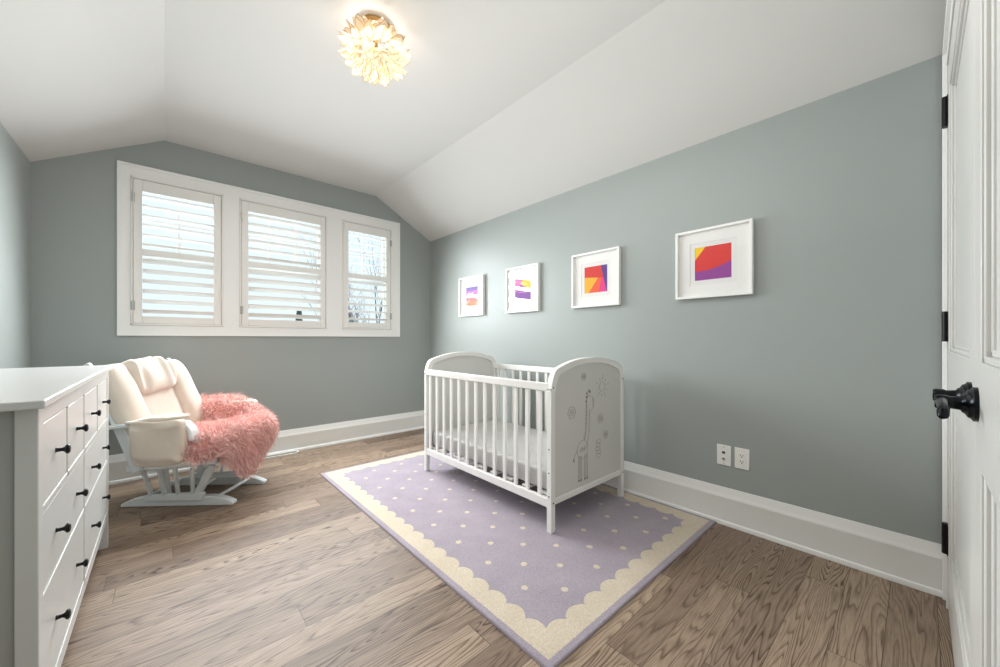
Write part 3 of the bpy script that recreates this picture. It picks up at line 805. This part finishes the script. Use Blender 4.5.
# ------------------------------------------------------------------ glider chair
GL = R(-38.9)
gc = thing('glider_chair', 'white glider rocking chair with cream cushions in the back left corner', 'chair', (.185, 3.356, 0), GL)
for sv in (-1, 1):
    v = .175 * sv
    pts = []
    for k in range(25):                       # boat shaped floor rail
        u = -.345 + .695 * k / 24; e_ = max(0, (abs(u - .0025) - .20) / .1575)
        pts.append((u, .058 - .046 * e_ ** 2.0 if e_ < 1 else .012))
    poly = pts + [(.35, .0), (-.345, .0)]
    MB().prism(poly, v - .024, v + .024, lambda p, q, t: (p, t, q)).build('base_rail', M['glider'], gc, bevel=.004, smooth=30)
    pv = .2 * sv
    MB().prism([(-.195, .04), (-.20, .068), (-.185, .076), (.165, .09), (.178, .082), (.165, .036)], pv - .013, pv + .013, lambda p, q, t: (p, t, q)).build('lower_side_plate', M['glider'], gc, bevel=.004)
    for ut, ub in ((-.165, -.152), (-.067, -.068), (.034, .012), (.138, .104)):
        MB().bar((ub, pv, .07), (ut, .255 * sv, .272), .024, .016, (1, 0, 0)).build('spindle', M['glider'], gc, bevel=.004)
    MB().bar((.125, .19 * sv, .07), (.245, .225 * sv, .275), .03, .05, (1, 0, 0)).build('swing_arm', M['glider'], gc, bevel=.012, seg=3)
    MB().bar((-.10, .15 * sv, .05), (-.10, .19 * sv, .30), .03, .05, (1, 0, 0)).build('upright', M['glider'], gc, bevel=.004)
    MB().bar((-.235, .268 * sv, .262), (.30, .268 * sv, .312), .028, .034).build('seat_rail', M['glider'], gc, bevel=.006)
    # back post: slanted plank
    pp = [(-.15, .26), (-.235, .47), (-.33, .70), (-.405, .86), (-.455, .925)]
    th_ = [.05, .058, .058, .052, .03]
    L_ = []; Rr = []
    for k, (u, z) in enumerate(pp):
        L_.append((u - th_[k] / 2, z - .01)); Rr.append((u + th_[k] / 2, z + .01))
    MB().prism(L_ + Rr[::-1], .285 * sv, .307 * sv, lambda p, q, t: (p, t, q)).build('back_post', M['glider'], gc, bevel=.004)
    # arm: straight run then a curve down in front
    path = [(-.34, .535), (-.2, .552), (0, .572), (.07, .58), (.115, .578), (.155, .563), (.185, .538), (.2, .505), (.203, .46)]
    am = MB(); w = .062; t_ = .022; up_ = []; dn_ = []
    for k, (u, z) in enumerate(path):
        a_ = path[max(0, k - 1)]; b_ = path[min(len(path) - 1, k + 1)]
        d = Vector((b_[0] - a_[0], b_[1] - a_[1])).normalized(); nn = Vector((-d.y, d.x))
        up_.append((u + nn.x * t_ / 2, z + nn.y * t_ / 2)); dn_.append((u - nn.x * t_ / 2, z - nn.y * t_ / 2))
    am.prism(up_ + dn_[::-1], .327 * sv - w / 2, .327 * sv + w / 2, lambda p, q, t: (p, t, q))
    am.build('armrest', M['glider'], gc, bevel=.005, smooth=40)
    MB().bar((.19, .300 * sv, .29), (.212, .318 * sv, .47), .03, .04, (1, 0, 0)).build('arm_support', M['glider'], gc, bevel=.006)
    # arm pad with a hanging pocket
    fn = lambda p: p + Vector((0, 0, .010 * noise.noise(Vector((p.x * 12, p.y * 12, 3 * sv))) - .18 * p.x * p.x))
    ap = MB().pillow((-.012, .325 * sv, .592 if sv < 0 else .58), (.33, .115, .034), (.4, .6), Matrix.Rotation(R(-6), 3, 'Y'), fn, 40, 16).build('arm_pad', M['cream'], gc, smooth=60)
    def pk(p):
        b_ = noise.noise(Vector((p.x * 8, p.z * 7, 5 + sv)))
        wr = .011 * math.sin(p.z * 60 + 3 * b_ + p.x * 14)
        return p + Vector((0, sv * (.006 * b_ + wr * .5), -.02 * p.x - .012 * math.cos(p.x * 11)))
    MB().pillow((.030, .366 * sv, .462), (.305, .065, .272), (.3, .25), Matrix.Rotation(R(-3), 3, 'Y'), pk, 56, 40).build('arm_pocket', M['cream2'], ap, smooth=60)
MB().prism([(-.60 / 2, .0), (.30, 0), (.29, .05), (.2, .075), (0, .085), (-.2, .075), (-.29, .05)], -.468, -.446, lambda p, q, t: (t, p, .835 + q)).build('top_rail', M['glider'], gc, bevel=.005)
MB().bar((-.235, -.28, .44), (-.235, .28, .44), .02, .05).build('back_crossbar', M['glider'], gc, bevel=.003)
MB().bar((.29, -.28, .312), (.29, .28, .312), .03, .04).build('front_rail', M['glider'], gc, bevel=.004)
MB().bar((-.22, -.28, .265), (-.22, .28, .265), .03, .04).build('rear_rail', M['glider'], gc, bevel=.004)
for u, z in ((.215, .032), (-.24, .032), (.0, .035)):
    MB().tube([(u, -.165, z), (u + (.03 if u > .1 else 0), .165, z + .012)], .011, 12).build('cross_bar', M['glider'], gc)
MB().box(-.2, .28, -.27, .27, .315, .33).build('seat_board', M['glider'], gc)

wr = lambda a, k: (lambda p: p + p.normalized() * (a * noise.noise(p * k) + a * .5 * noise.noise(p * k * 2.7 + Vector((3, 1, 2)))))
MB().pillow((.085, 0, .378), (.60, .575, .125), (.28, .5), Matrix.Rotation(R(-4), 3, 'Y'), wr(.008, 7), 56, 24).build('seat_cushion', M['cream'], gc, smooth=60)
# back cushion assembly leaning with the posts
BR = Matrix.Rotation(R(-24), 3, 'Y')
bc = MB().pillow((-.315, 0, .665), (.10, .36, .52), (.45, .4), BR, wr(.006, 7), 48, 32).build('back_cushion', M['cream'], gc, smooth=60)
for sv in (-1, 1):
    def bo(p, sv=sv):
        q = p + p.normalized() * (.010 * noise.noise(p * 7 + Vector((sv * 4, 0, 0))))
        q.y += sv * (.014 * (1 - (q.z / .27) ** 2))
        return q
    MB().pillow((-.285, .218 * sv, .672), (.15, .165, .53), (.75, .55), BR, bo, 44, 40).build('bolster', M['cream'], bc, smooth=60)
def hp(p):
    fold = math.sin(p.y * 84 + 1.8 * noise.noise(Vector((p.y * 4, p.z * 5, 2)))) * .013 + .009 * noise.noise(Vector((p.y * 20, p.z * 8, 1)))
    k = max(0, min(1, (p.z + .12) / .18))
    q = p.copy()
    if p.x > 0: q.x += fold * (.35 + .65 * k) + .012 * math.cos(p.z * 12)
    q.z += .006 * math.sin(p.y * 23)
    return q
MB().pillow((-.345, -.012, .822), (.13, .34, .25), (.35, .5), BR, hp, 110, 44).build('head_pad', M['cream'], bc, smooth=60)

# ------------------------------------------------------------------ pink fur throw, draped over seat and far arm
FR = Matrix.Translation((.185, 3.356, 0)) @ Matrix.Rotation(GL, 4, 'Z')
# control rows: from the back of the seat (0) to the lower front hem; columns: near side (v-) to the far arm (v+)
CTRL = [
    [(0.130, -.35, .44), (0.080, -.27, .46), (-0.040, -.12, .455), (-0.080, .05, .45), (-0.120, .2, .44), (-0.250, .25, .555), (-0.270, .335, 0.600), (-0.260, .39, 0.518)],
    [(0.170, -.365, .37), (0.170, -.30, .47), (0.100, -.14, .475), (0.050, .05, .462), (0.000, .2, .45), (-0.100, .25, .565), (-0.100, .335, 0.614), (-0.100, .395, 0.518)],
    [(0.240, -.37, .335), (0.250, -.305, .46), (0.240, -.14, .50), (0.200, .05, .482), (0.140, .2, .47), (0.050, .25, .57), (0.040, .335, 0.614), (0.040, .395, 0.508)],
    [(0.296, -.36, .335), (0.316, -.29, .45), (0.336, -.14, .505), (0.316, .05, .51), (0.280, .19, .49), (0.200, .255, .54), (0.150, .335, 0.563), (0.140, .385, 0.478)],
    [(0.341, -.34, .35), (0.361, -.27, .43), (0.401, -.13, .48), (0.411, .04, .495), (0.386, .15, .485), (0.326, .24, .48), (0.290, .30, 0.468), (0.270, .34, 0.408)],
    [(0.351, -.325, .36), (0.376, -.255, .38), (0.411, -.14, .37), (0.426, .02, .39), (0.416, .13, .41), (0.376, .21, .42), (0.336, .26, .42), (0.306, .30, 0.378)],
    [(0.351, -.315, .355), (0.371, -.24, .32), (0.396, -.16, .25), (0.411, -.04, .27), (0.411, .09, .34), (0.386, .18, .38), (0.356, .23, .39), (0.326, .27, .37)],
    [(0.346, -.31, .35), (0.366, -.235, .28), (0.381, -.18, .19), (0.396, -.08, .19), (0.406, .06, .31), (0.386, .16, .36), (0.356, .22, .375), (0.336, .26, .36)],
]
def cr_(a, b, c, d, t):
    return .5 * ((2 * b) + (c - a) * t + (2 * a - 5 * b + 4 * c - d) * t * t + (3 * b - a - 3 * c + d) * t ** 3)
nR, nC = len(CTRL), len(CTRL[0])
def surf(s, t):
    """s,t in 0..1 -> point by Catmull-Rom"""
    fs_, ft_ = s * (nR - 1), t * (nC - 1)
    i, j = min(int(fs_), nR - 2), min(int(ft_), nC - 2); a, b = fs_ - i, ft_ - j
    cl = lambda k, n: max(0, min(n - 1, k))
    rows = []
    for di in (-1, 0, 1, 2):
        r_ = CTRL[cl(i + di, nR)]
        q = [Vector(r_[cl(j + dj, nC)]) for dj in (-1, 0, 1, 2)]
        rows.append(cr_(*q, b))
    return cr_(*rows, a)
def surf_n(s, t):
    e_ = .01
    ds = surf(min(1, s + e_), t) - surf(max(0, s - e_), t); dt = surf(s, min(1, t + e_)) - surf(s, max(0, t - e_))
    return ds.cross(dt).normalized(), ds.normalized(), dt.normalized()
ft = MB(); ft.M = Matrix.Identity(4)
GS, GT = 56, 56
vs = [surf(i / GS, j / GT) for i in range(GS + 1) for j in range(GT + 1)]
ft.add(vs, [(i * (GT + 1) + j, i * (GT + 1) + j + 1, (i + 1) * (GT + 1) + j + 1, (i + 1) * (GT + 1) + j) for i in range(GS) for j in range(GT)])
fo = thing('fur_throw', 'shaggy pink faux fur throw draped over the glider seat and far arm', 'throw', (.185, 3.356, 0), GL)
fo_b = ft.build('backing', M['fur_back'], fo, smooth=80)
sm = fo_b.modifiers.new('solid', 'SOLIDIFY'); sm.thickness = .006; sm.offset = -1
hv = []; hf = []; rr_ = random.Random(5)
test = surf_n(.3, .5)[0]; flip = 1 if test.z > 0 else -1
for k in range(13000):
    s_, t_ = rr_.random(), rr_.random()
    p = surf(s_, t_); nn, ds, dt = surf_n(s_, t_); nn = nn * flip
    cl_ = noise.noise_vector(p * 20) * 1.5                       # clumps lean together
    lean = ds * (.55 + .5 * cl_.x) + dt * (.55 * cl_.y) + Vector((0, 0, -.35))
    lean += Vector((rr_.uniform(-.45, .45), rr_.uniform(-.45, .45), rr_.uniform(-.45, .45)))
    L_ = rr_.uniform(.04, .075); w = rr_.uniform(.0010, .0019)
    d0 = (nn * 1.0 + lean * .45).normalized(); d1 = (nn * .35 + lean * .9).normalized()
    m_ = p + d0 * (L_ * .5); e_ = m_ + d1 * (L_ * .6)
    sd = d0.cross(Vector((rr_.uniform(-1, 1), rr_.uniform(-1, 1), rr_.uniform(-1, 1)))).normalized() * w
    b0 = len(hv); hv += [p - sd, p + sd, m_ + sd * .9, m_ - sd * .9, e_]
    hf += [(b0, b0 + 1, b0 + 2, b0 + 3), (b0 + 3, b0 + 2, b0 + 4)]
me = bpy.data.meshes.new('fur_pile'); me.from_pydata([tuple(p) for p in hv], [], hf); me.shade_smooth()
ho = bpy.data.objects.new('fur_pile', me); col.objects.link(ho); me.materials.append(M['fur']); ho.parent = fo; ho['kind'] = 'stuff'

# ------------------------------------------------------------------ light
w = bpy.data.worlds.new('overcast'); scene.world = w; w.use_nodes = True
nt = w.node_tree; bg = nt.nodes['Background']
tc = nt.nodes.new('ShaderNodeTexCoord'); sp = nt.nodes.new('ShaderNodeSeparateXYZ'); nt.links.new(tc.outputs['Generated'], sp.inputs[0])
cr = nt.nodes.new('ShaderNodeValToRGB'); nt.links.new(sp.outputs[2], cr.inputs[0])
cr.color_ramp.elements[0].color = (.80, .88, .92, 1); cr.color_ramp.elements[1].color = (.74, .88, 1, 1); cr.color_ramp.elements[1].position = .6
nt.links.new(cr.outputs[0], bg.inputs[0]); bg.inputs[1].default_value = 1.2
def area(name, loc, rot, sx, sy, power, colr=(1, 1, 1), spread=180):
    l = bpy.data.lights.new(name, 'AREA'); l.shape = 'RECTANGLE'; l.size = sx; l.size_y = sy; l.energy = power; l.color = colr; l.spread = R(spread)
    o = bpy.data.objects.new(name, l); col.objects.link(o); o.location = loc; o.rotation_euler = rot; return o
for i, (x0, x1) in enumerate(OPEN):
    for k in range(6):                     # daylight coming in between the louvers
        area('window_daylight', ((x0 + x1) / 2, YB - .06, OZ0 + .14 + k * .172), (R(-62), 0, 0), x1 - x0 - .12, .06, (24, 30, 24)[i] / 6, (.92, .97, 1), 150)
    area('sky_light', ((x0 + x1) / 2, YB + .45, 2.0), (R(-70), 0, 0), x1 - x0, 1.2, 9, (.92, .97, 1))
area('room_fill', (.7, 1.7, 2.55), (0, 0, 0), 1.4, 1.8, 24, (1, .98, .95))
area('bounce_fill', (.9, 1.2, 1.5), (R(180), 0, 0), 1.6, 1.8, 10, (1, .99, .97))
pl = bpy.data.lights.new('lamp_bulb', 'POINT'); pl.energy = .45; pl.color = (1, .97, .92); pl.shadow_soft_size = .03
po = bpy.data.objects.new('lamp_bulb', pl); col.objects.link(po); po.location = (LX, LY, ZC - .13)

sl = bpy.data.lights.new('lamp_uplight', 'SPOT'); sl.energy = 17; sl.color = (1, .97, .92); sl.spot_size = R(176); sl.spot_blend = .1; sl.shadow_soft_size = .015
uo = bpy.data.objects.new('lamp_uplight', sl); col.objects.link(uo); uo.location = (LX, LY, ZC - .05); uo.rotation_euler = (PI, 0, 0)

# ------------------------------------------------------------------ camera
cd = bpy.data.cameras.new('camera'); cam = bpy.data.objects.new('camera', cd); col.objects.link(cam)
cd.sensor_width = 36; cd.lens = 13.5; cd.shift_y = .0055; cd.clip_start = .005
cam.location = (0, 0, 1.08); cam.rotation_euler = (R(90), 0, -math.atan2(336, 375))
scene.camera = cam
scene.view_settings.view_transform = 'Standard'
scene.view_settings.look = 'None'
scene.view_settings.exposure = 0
◇ ◇ ◇
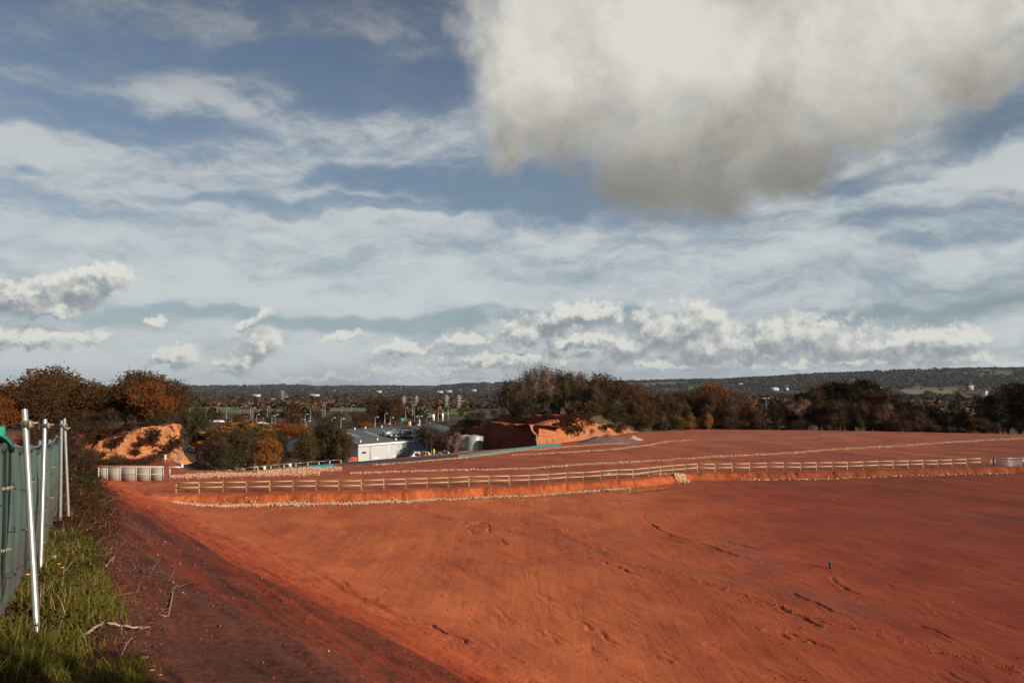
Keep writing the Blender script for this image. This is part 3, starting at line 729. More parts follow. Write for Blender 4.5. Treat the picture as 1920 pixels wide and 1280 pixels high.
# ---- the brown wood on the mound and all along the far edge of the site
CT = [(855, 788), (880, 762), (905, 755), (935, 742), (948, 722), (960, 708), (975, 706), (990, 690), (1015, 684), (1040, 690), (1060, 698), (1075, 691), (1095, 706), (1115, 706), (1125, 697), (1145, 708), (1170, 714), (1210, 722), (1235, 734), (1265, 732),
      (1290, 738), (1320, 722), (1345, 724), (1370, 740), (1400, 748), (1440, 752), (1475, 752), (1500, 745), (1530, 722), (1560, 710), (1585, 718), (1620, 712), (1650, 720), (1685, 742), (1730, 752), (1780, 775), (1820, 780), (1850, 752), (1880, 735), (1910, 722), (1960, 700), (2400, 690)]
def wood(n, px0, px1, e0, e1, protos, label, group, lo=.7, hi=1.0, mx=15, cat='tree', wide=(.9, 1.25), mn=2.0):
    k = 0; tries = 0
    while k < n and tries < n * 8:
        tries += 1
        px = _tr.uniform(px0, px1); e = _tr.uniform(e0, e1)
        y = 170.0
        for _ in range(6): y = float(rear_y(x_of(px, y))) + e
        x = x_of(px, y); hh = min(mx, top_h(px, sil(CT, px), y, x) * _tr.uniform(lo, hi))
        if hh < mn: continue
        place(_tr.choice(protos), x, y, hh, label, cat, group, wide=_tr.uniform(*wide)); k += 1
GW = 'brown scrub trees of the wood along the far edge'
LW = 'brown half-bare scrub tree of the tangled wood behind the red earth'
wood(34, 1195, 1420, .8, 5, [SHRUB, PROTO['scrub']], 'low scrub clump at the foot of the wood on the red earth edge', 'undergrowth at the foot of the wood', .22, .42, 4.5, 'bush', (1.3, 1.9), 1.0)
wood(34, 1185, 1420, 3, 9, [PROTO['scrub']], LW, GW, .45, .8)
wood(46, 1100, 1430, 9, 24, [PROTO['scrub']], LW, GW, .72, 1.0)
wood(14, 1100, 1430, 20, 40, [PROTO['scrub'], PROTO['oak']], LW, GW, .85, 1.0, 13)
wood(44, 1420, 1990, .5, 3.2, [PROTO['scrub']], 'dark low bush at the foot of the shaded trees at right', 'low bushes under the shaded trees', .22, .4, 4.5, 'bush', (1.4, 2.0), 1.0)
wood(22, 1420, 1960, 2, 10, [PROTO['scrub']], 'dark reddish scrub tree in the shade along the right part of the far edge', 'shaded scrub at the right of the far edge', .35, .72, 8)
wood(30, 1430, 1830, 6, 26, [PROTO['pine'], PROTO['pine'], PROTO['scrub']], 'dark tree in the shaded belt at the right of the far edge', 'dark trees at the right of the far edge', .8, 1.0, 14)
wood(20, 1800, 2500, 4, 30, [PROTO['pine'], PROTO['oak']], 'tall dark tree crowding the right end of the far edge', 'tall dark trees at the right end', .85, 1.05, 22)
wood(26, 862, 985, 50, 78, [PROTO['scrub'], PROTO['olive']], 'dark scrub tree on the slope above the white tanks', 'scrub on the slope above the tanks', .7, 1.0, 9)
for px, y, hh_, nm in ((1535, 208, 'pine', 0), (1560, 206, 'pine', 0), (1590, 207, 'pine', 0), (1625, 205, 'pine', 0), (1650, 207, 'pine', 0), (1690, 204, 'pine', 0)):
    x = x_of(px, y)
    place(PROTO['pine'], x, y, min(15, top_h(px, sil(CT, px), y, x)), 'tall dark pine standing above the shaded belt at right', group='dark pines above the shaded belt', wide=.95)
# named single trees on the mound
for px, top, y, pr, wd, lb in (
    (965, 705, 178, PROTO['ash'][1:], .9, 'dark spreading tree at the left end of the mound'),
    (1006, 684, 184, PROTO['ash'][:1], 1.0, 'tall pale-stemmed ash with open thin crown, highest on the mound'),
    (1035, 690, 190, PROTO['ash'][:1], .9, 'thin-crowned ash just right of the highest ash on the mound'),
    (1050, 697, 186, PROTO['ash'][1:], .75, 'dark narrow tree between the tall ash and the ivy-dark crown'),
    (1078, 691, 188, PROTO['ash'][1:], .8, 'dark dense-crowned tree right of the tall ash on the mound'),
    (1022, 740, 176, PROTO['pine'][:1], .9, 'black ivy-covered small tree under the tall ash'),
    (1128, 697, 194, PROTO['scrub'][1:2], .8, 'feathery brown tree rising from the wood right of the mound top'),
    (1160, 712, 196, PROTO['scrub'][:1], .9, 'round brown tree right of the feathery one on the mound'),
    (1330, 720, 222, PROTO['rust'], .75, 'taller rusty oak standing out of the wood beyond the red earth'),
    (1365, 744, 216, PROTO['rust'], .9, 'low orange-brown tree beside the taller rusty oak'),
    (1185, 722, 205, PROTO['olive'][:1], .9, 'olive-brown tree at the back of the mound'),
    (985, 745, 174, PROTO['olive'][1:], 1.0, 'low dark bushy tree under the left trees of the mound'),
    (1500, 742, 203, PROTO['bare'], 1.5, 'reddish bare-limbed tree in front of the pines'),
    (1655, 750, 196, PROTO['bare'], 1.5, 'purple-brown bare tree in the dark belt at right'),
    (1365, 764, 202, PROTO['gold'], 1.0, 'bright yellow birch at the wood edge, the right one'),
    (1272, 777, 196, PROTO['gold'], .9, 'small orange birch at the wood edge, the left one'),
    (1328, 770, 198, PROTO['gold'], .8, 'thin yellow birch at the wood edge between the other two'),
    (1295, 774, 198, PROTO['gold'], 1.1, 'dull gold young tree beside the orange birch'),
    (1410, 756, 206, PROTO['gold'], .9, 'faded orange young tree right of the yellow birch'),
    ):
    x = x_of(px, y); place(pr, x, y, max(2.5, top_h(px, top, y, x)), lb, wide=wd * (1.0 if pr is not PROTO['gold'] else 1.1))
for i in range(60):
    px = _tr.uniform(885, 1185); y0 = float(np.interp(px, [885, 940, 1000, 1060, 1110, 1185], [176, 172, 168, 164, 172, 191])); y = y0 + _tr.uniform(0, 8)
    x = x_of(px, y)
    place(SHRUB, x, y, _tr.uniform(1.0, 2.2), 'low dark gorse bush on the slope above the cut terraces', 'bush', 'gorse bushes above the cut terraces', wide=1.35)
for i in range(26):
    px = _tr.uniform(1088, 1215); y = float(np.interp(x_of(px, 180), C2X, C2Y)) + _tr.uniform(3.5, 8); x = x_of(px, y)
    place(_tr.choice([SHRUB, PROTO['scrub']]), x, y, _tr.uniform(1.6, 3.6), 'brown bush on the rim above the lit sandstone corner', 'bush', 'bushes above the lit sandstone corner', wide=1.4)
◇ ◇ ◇
• **Your goal**
Pick out the lines that include the word "part" and write them out.

• **Solution for this task**
Write part 3 of the bpy script that recreates this picture. It picks up at line 805. This part finishes the script. Use Blender 4.5.
Keep writing the Blender script for this image. This is part 3, starting at line 729. More parts follow. Write for Blender 4.5. Treat the picture as 1920 pixels wide and 1280 pixels high.
wood(22, 1420, 1960, 2, 10, [PROTO['scrub']], 'dark reddish scrub tree in the shade along the right part of the far edge', 'shaded scrub at the right of the far edge', .35, .72, 8)